Vier jaar na het afschieten van het ‘Taxiplan Smet’, genoemd naar toenmalig mobiliteitsminister Pascal Smet (one.brussels-Vooruit), komt de Brusselse regering, na veel getouwtrek voor en achter de schermen, met een nieuw ontwerp om de sector wettelijk te reorganiseren. De taxi’s zullen in hoofdzaak onderverdeeld worden in twee categorieën: enerzijds de klassieke taxi’s met vaste staanplaats en anderzijds de straattaxi’s, die rijden via de bemiddeling van de moderne apps.

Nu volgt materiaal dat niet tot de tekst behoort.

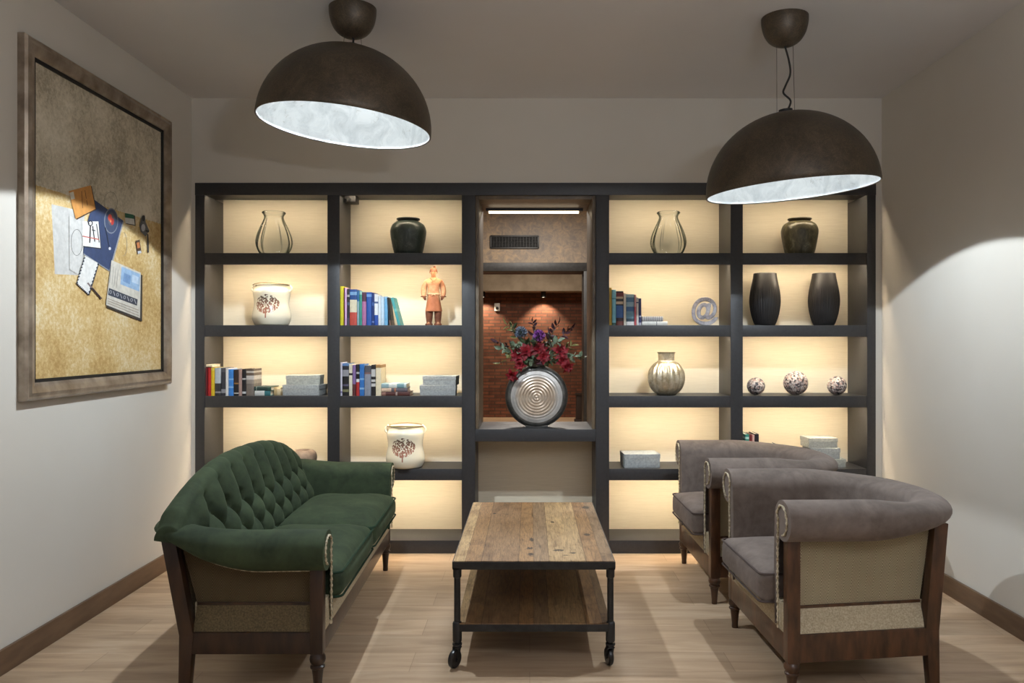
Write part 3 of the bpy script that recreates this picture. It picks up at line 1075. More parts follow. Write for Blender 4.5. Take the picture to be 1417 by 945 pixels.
# ------------------------------------------------------------------ painting on the wall
def make_painting():
    y0, y1, z0, z1 = 3.115, 4.385, 1.027, 2.475
    t = thing('framed_painting', 'large framed still life of scattered letters, plate and newspaper on ochre ground', 'painting', (WX0, (y0 + y1) / 2, (z0 + z1) / 2))
    hw, hh = (y1 - y0) / 2, (z1 - z0) / 2
    # moulding profile (inset from the outer edge, height off the wall)
    prof = [(0.0, 0.0), (0.0, 0.028), (0.008, 0.038), (0.016, 0.036), (0.030, 0.040), (0.050, 0.034), (0.062, 0.030), (0.070, 0.024), (0.070, 0.0)]
    b = nb()
    loops = []
    for sy, sz in ((-1, -1), (1, -1), (1, 1), (-1, 1)):
        loops.append([b.verts.new((d, sy * (hw - i), sz * (hh - i))) for i, d in prof])
    for i in range(4):
        a, c = loops[i], loops[(i + 1) % 4]
        for j in range(len(prof) - 1):
            b.faces.new((a[j], a[j + 1], c[j + 1], c[j]))
    fm = mottled('worn_silver_frame', (126, 112, 98), (178, 164, 148), 9, 0.3, 0.55, 0.08, stretch=(1, 1, 1))
    obj('frame', b, fm, t, 25)
    b = nb()
    w = 0.070
    for sy in (-1, 1):
        box(b, 0.004, 0.020, sy * (hw - w - 0.007) - 0.007, sy * (hw - w - 0.007) + 0.007, -hh + w, hh - w)
        box(b, 0.004, 0.020, -hw + w, hw - w, sy * (hh - w - 0.007) - 0.007, sy * (hh - w - 0.007) + 0.007)
    obj('liner', b, plain((18, 15, 13), 0.6), t)
    # canvas
    n = N('painted_ground')
    v = n.coord()
    sep = n.n('SeparateXYZ'); n.l(v, sep.inputs[0])
    sp = n.noise(v, 55, 6, 0.8)
    big = n.noise(v, 4, 6)
    och = n.ramp(n.math('ADD', n.math('MULTIPLY', sp, 0.6), n.math('MULTIPLY', big, 0.4)), [(0.38, srgb(168, 134, 78)), (0.5, srgb(198, 168, 112)), (0.62, srgb(216, 200, 164))])
    gry = n.ramp(n.math('ADD', n.math('MULTIPLY', sp, 0.5), n.math('MULTIPLY', big, 0.5)), [(0.40, srgb(160, 150, 130)), (0.5, srgb(200, 190, 168)), (0.6, srgb(222, 213, 194))])
    zz = n.math('ADD', sep.outputs['Z'], n.math('MULTIPLY', sp, 0.02))
    k = n.ramp(zz, [(0.0, (0, 0, 0, 1)), (1.0, (1, 1, 1, 1))])
    lim = n.math('GREATER_THAN', zz, 1.895 - (z0 + z1) / 2 + 0.01)
    c = n.mix(lim, och, gry)
    n.bump(sp, 0.1, 0.003)
    m_ground = n.set(c, 0.7)
    mats = [m_ground]
    names = {}
    def mi(rgb):
        if rgb not in names:
            names[rgb] = len(mats)
            mats.append(plain(rgb, 0.75))
        return names[rgb]
    b = nb()
    box(b, 0.004, 0.012, -hw + w, hw - w, -hh + w, hh - w)
    yc, zc = (y0 + y1) / 2, (z0 + z1) / 2
    xw = WX0 + 0.012
    lift = [0.0122]
    def q(zx, zy):                 # a point of the picture's painted still life
        px, py = 70 + zx / 4.294, 240 + zy / 4.294
        Y = -xw * F / (733 - px)
        return Y - yc, Z(py, Y) - zc
    def poly(pts, rgb, raw=False):
        lift[0] += 0.00003
        vv = [b.verts.new((lift[0],) + (p if raw else q(*p))) for p in pts]
        f = b.faces.new(vv)
        f.normal_update()
        if f.normal.x < 0:
            f.normal_flip()
        f.material_index = mi(rgb)
    def ell(cx, cy, rx, ry, rgb, n_=24):
        poly([(cx + rx * math.cos(2 * PI * i / n_), cy + ry * math.sin(2 * PI * i / n_)) for i in range(n_)], rgb)
    def stroke(p0, p1, wd, rgb):
        dx, dy = p1[0] - p0[0], p1[1] - p0[1]
        l = math.hypot(dx, dy); ox, oy = -dy / l * wd / 2, dx / l * wd / 2
        poly([(p0[0] - ox, p0[1] - oy), (p1[0] - ox, p1[1] - oy), (p1[0] + ox, p1[1] + oy), (p0[0] + ox, p0[1] + oy)], rgb)
    def ring(cx, cy, rx, ry, wd, rgb, n_=20, a0=0, a1=360):
        for i in range(n_):
            a, c_ = R(a0 + (a1 - a0) * i / n_), R(a0 + (a1 - a0) * (i + 1) / n_)
            stroke((cx + rx * math.cos(a), cy + ry * math.sin(a)), (cx + rx * math.cos(c_), cy + ry * math.sin(c_)), wd, rgb)
    poly([(5, 183), (202, 228), (197, 606), (25, 598)], (196, 194, 190))
    ring(152, 410, 34, 78, 3, (120, 118, 116))
    ring(166, 405, 22, 60, 2, (130, 128, 124), 16, 60, 300)
    ring(355, 170, 40, 60, 2, (120, 116, 104))
    ring(430, 420, 22, 70, 2, (150, 146, 138), 14, -90, 100)
    poly([(108, 250), (190, 290), (190, 470), (160, 600), (110, 570)], (204, 202, 198))
    ring(152, 410, 34, 78, 3, (110, 108, 106))
    poly([(250, 160), (432, 286), (352, 585), (190, 482)], (150, 152, 156))
    poly([(255, 155), (427, 280), (345, 575), (190, 473), (215, 290)], (52, 66, 100))
    poly([(109, 110), (241, 75), (268, 216), (150, 276)], (70, 52, 36))
    poly([(103, 105), (235, 70), (263, 210), (145, 270)], (208, 146, 76))
    poly([(108, 115), (132, 108), (140, 150), (118, 156)], (224, 216, 196))
    for k_, (a, c_) in enumerate((((180, 105), (186, 205)), ((200, 100), (208, 150)), ((210, 160), (215, 190)))):
        stroke(a, c_, 3, (70, 44, 24))
    poly([(187, 290), (284, 292), (298, 450), (190, 437)], (40, 40, 46))
    poly([(184, 284), (280, 285), (293, 443), (187, 430)], (226, 224, 220))
    ring(232, 296, 12, 14, 6, (24, 22, 24), 12)
    stroke((232, 312), (228, 412), 7, (24, 22, 24)); stroke((245, 312), (258, 405), 6, (24, 22, 24))
    stroke((268, 300), (284, 410), 5, (30, 28, 30)); stroke((215, 285), (225, 300), 5, (24, 22, 24))
    stroke((184, 372), (282, 392), 6, (196, 96, 84)); stroke((240, 335), (262, 340), 5, (24, 22, 24))
    ell(355, 282, 42, 76, (120, 126, 138)); ell(356, 282, 37, 69, (58, 70, 98)); ell(356, 272, 20, 40, (92, 88, 96))
    ell(348, 262, 12, 20, (196, 72, 54)); ell(362, 286, 10, 20, (176, 52, 46)); ell(352, 284, 5, 8, (220, 130, 90))
    stroke((320, 320), (345, 440), 6, (36, 44, 66)); ell(347, 446, 7, 9, (206, 208, 212))
    poly([(441, 240), (497, 250), (501, 312), (444, 300)], (70, 66, 60))
    poly([(437, 235), (488, 245), (491, 270), (438, 262)], (44, 104, 78))
    poly([(438, 262), (491, 270), (495, 305), (440, 295)], (214, 212, 206))
    poly([(540, 250), (556, 250), (560, 290), (582, 340), (560, 375), (530, 345), (524, 310)], (104, 104, 106))
    ell(547, 266, 8, 18, (40, 40, 44)); ell(546, 322, 12, 22, (186, 188, 194)); stroke((572, 360), (576, 470), 9, (78, 74, 68)); stroke((560, 340), (580, 345), 10, (44, 42, 44))
    poly([(500, 400), (524, 393), (536, 470), (512, 480)], (84, 62, 46)); poly([(506, 412), (522, 408), (528, 440), (512, 446)], (190, 116, 68)); poly([(512, 462), (532, 458), (535, 472), (514, 478)], (196, 200, 206))
    poly([(204, 494), (283, 538), (225, 726), (154, 660)], (60, 58, 60))
    poly([(199, 489), (278, 534), (220, 719), (150, 654)], (222, 220, 216))
    e0 = [(199, 489), (278, 534), (220, 719), (150, 654)]
    for i in range(1, 4):
        a, c_ = e0[i], e0[(i + 1) % 4]
        for j in range(9):
            s0, s1 = j / 9, (j + 0.5) / 9
            stroke((a[0] + (c_[0] - a[0]) * s0, a[1] + (c_[1] - a[1]) * s0), (a[0] + (c_[0] - a[0]) * s1, a[1] + (c_[1] - a[1]) * s1), 8, (36, 42, 60))
    stroke((213, 650), (297, 745), 9, (54, 38, 40)); stroke((213, 650), (240, 680), 4, (150, 130, 130))
    poly([(362, 522), (540, 605), (538, 880), (326, 796)], (58, 52, 46))
    poly([(355, 515), (530, 590), (525, 860), (322, 780)], (206, 200, 188))
    poly([(415, 552), (526, 598), (521, 702), (408, 658)], (150, 178, 208)); poly([(430, 590), (470, 608), (466, 660), (424, 640)], (118, 150, 190)); poly([(480, 600), (518, 616), (516, 660), (476, 645)], (186, 204, 222))
    poly([(340, 680), (511, 748), (507, 786), (335, 722)], (58, 62, 74))
    for i in range(8):
        f0 = 0.05 + i * 0.12
        xx, yy = 337 + 172 * f0, 701 + 66 * f0
        stroke((xx, yy - 12), (xx + 9, yy + 14), 4, (170, 172, 178)) if i % 2 else ring(xx + 4, yy, 6, 10, 3, (170, 172, 178), 8)
    for i in range(4):
        stroke((352 + i * 14, 545 + i * 9), (343 + i * 13, 650 + i * 10), 4, (176, 170, 160))
    for i in range(3):
        stroke((330, 742 + i * 14), (515, 812 + i * 16), 3, (150, 136, 120))
    obj('canvas', b, mats, t, 0, normals=False)
    return t
make_painting()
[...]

Vervoort heeft zich laten rollen door de taxilobby
“Brussels regeringsleider Rudi Vervoort (PS) stond onder zware druk van de klassieke taxichauffeurs en hun lobbywerk, sommigen hebben het daarbij zelfs over een taximaffia, dat leest men duidelijk in het ontwerp” analyseert Lootens-Stael. “De nieuwe wet beperkt duidelijk de vrijheid van ondernemen en legt aan beide soorten taxisectoren dezelfde plichten zonder dat ze gelijke rechten krijgen. Het is een vaag kader met veel ruimte voor de regering om beperkingen op te leggen aan nieuwkomers. Men wil voor de ganse sector een strenge numerus clausus want ‘concurrentie leidt tot slechtere kwaliteit’ volgens Vervoort. Een beter bewijs dat de Brusselse meerderheid in het verleden blijft steken, is er niet.”

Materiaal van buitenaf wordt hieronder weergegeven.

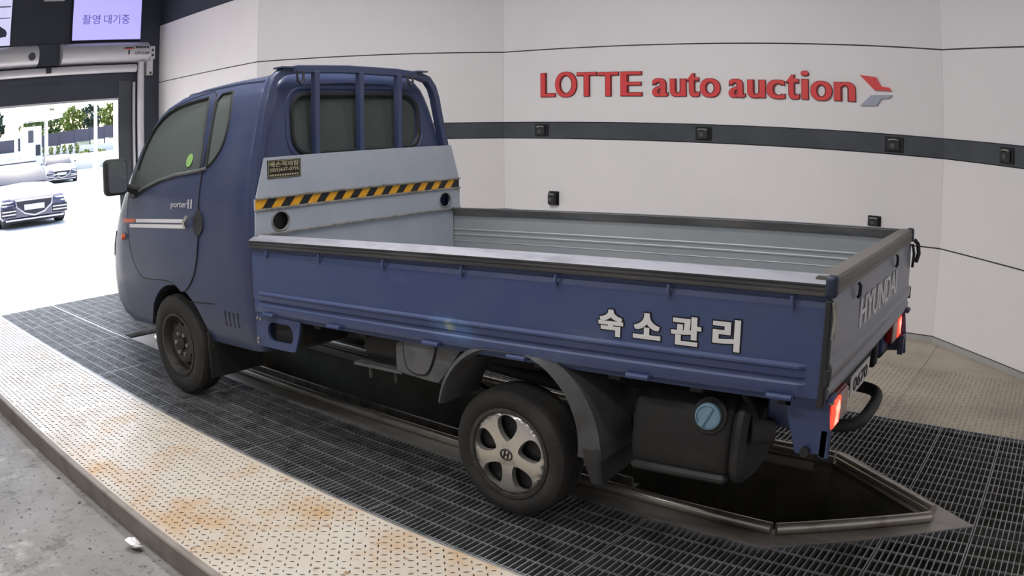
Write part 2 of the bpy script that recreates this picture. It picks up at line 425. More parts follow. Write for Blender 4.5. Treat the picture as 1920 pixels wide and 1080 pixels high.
def pit_half(u):
    if u < -1.65 or u > UA: return -1
    if u <= U1: return PH
    return PH*(UA-u)/(UA-U1)
def grating(u0, u1, vlo, vhi):
    """one panel; vlo / vhi are functions of u"""
    g = root('grating_panel', plat((u0+u1)/2, (vlo(u0)+vhi(u0))/2, 0)); attach(g, pf)
    g.location = plat((u0+u1)/2, (vlo(u0)+vhi(u0))/2, 0); g.matrix_parent_inverse = Matrix.Identity(4)
    b = MB(); n = max(1, int(round((u1-u0-.012)/.030)))
    for i in range(n+1):
        u = u0+.006+(u1-u0-.012)*i/n
        a, c = vlo(u)+.004, vhi(u)-.004
        t = .0032 if i in (0, n) else .0027
        if c-a > .01: b.box(u-t, u+t, a, c, -.032, 0)
    b.obj('bearing_bars', GRATE, g, ptf, smooth=0, fixn=False)
    r = MB(); vmin = min(vlo(u0), vlo(u1)); vmax = max(vhi(u0), vhi(u1)); k = math.ceil(vmin/.1)
    while k*.1 < vmax:
        v = k*.1; us = [u0+(u1-u0)*i/40 for i in range(41)]; ok = [vlo(u) <= v <= vhi(u) for u in us]
        i = 0
        while i < 41:
            if ok[i]:
                j = i
                while j+1 < 41 and ok[j+1]: j += 1
                if j > i: r.box(us[i]+.004, us[j]-.004, v-.0024, v+.0024, -.010, -.0012)
                i = j+1
            else: i += 1
        k += 1
    e = MB()
    for f, s in ((vlo, 1), (vhi, -1)):
        N = 1 if abs(f(u0)-f(u1)) < 1e-6 and abs(f((u0+u1)/2)-f(u0)) < 1e-6 else 20
        for i in range(N):
            ua, ub = u0+.004+(u1-u0-.008)*i/N, u0+.004+(u1-u0-.008)*(i+1)/N
            va, vb = f(ua), f(ub)
            z0, z1 = -.032, .001
            e.add([(ua, va, z0), (ub, vb, z0), (ub, vb+.006*s, z0), (ua, va+.006*s, z0), (ua, va, z1), (ub, vb, z1), (ub, vb+.006*s, z1), (ua, va+.006*s, z1)],
                  [(0, 3, 2, 1), (4, 5, 6, 7), (0, 1, 5, 4), (1, 2, 6, 5), (2, 3, 7, 6), (3, 0, 4, 7)])
    r.obj('cross_rods', GRATE, g, ptf, smooth=0, fixn=False)
    e.obj('edge_band', GRATE, g, ptf, smooth=0, fixn=False)
    return g
C = lambda v: (lambda u: v)
for u0, u1 in ((-3.76, -2.83), (-2.83, -1.83), (-1.83, -.83), (-.83, .17), (.17, 1.17), (1.17, 2.17), (2.17, 3.17)):
    grating(u0, u1, C(VN), C(PC-PH-.045 if u1 < -1.6 else PC-PH))
    grating(u0, u1, C(PC+PH), C(VF))
    if u1 < -1.6:
        grating(u0, u1, C(PC-PH-.03), C(PC+PH-.01))
grating(3.17, 4.17, C(VN), lambda u: PC-max(0, pit_half(u)))
grating(3.17, 4.17, lambda u: PC+max(0, pit_half(u)), C(VF))
grating(4.17, UA+.01, C(VN), lambda u: PC-max(0, pit_half(u))-.001)
grating(4.17, UA+.01, lambda u: PC+max(0, pit_half(u))+.001, C(VF))
grating(UA+.01, 5.17, C(VN), C(VF)); grating(5.17, 6.17, C(VN), C(VF))
dv = MB(); dv.box(-3.76, -1.65, PC-PH-.045, PC-PH-.03, -.03, .004); dv.obj('divider_bar', SILV, pf, ptf, smooth=0)

# inspection pit
pit = root('inspection_pit', plat(1.3, PC, 0), 'long inspection pit with a pointed steel frame beneath the truck', None, None, 'structure')
outer = [(-1.65, PC-PH), (U1, PC-PH), (UA, PC), (U1, PC+PH), (-1.65, PC+PH)]
inner = [(-1.42, PC-.42), (3.70, PC-.42), (4.30, PC), (3.70, PC+.42), (-1.42, PC+.42)]
plate(outer, [inner], lambda a, b, dd: (a, b, .002-dd), .03, 'pit_flange', FRAMEM, pit, ptf, smooth=0)
w_ = MB(); n_ = len(inner)
for i in range(n_):
    a, b = inner[i], inner[(i+1) % n_]
    w_.add([(a[0], a[1], 0), (b[0], b[1], 0), (b[0], b[1], -1.1), (a[0], a[1], -1.1)], [(0, 1, 2, 3)])
w_.obj('pit_lining', PITM, pit, ptf, smooth=0)
MB().box(-1.6, 4.4, PC-.6, PC+.6, -1.15, -1.1).obj('pit_bottom', PITM, pit, ptf, smooth=0)
for a, b in (((-1.40, PC-.46), (3.70, PC-.46)), ((3.72, PC-.455), (4.34, PC-.035)), ((4.34, PC+.035), (3.72, PC+.455)), ((3.70, PC+.46), (-1.40, PC+.46))):
    t = MB(); t.tube([(a[0], a[1], .026), (b[0], b[1], .026)], .026, 12); t.obj('guide_pipe', PIPEM, pit, ptf)
t = MB(); t.box(-1.3, 2.9, PC-.27, PC-.255, -.06, .0); t.box(-1.3, 2.9, PC-.27, PC-.2, -.06, -.055); t.obj('inner_rail', SILV, pit, ptf, smooth=0)
for s in (-1, 1):
    t = MB(); t.box(-1.3, 3.6, PC+s*.40-.012, PC+s*.40+.012, -.05, -.012); t.obj('inner_ledge', FRAMEM, pit, ptf, smooth=0)
for k, (u, v, a, b) in enumerate(((3.0, .05, .5, .3), (3.75, .18, .22, .34), (2.3, .3, .4, .25))):
    MB().box(u-a/2, u+a/2, v-b/2, v+b/2, -1.1, -.62+.1*k).obj('pit_block', PITM, pit, ptf, bevel=.02)

# ------------------------------------------------------------------ room shell
W = [(-5.1, 1.932), (-2.5879, 1.7789), (-.5851, 3.4231), (3.8383, 3.3937), (6.85, .755)]
ZTOP, ZS, ZBT, ZBB, ZLS, ZTR = 3.175, 2.4031, 1.6697, 1.5119, .7786, .0488
names_ = ['wall_left', 'wall_far_left', 'wall_far', 'wall_far_right']
labels_ = ['white panelled wall beside the dark door wall', 'white panelled wall behind the cab', 'white panelled wall carrying the red lettering', 'angled white panelled wall at the right']
for i in range(4):
    A, B = Vector(W[i]+(0,)), Vector(W[i+1]+(0,)); L = (B-A).length; d_ = (B-A)/L; nn = Vector((d_.y, -d_.x, 0))
    def wtf(co, A=A, d_=d_, nn=nn): return A+d_*co.x+nn*co.y+Vector((0, 0, co.z))
    wr = root(names_[i], tuple(A), labels_[i], None, None, 'structure')
    MB().box(-(.1, 0, .12, .12)[i], L+(0, .12, .12, .1)[i], -.12, -.012, -.3, 4.2).obj('backing', WDARK, wr, wtf, smooth=0)
    for z0, z1 in ((ZTR, ZLS), (ZLS, ZBB), (ZBT, ZS), (ZS, ZTOP)):
        if z0 == ZTR and z1 == ZLS: pass
        MB().box(.0006, L-.0006, -.014, 0, z0+.006, z1-.006).obj('panel', WALLM, wr, wtf, smooth=0)
    MB().box(.0003, L-.0003, -.014, .012, ZBB+.002, ZBT-.002).obj('charcoal_band', BAND, wr, wtf, smooth=0)
    MB().box(.0003, L-.0003, -.014, .006, -.02, ZTR-.003).obj('skirting_strip', BASEB, wr, wtf, smooth=0)
rw_ = root('wall_right', (6.85, -4, 0), 'plain white wall right of the camera', None, None, 'structure')
MB().box(6.85, 6.97, -8.0, .755, -.3, 4.2).obj('panel', WALLM, rw_, smooth=0)
rw_ = root('wall_near', (1, -8, 0), 'plain white wall behind the camera', None, None, 'structure')
MB().box(-5.2, 6.97, -8.12, -8.0, -.3, 4.2).obj('panel', WALLM, rw_, smooth=0)
MB().box(-5.3, 7.1, -8.2, 3.8, 4.2, 4.3).obj('ceiling', CEIL, None, smooth=0, kind='structure', label='grey sheet ceiling over the inspection bay')
DX = -5.1
dw = root('wall_door', (DX, 1.6, 0), 'dark grey wall around the roller door', None, None, 'structure')
m_ = MB(); m_.box(DX-.15, DX, 1.30, 2.0, -.1, 4.2); m_.obj('pier', WDARK, dw, smooth=0)
m_ = MB(); m_.box(DX-.15, DX, -8.0, -2.6, -.1, 4.2); m_.obj('pier', WDARK, dw, smooth=0)
m_ = MB(); m_.box(DX-.15, DX, -2.6, 1.30, 2.225, 4.2); m_.obj('lintel', WDARK, dw, smooth=0)
MB().box(DX+.0, DX+.006, -2.6, 1.50, 2.445, 2.462).obj('lintel_ledge', WDARK, dw, smooth=0)
MB().box(DX, DX+.006, 1.30, 1.485, -.02, 2.44).obj('jamb', BAND, dw, smooth=0)
MB().box(DX-.15, DX+.006, 1.295, 1.303, -.02, 2.235).obj('jamb_edge', SILVD, dw, smooth=0)
MB().box(DX-.15, DX+.006, -2.6, 1.30, 2.20, 2.225).obj('lintel_edge', SILVD, dw, smooth=0)

# roller door at the opening
rd = root('roller_door', (DX+.1, .5, 2.8), 'silver roller door casing above the open doorway', 'roller door')
def casing(y0, y1):
    pr = []
    for k in range(13):
        a = pi/2-pi*k/12*1.0
        pr.append((DX+.03+.15*cos(a), 2.808+.137*sin(a)))
    pr += [(DX+.010, 2.67), (DX+.010, 2.946)]
    m = MB()
    m.prism(pr, 'y', y0, y1)
    return m.obj('casing', SILVD, rd, smooth=40)
casing(.383, 1.70); casing(-2.6, .04)
m = MB(); m.box(DX+.01, DX+.06, .045, .378, 2.67, 2.946); m.obj('centre_cover', WDARK, rd, bevel=.004)
m = MB(); m.cyl((DX+.19, -.07, 2.79), (DX+.2, -.07, 2.79), .05, 16); m.obj('casing_cap', BAND, rd)
m = MB(); m.tube([(DX+.07, -2.6, 2.60), (DX+.07, 1.527, 2.60)], .052, 16); m.obj('bottom_bar', SILVD, rd)
m = MB(); m.box(DX+.11, DX+.15, .165, .235, 2.575, 2.65); m.obj('bar_clamp', BLACKP, rd, bevel=.006)
m = MB(); m.tube([(DX+.09, 1.60, -.02), (DX+.09, 1.60, 2.68)], .048, 14); m.obj('guide_pole', SILVD, rd)
m = MB(); m.box(DX+.01, DX+.05, 1.515, 1.535, -.02, 2.42); m.obj('guide_strip', WHITES, rd, smooth=0)
m = MB(); m.box(DX+.01, DX+.1, 1.735, 1.815, 2.71, 2.885); m.box(DX+.01, DX+.07, 1.70, 1.80, 2.50, 2.72); m.obj('end_bracket', WHITES, rd, bevel=.008)
for (y, z, xx) in ((1.775, 2.83, .1), (1.775, 2.76, .1), (1.76, 2.53, .07)): MB().box(DX+xx, DX+xx+.004, y-.015, y+.015, z-.015, z+.015).obj('bracket_bolt', BLACKP, rd, smooth=0)
st = MB()
st.cur = 0; st.box(DX+.175, DX+.1825, 1.30, 1.44, 2.838, 2.846)
st.cur = 1
st.box(DX+.175, DX+.1825, 1.30, 1.43, 2.852, 2.862); st.box(DX+.175, DX+.1825, 1.355, 1.375, 2.77, 2.83)
for k in range(5): st.box(DX+.175, DX+.1825, 1.47+.042*k, 1.497+.042*k, 2.85, 2.872)
textmesh(st, '1577-5107', lambda s, t, dd: (DX+.18+dd, 1.46+.22*s, 2.765+.035*t), .003, .01)
st.obj('maker_sticker', [REDS, BLACKE], rd, smooth=0)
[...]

Volgens Lootens-Stael is het duidelijk. “Iedereen die de Brusselse taxiwereld een beetje kent, moet toegeven dat velen meer vertrouwen hebben in veiligere en goedkopere systemen die traceerbaar zijn. Dat is met de klassieke taxisector niet het geval waarbij het huidig systeem met beperkte vergunningen en opleidingen niet heeft geleid tot een betere dienstverlening“, aldus Lootens Stael. “integendeel. Dit systeem nu uitsmeren over alle taxivervoer is een slag in het water en nefast voor de taxigebruiker. Er zijn goede voorbeelden qua organisatie in de rest van Vlaanderen en het buitenland, maar de Brusselse machthebbers blijven liever op hun eiland zitten.”
Ook het taalaspect wordt door Lootens-Stael niet vergeten: “Taxi’s onder welke vorm ook vervullen een openbare dienst en moeten daarom in de twee talen kunnen functioneren. Bij de opleiding, die men nu aan iedereen wil opleggen, hoort ook een basiskennis Nederlands en desnoods Engels, want in de meeste taxi’s wil men enkel het Frans verstaan! Meertaligheid en minstens tweetaligheid hoort bij een eigentijds georganiseerd personenvervoer.”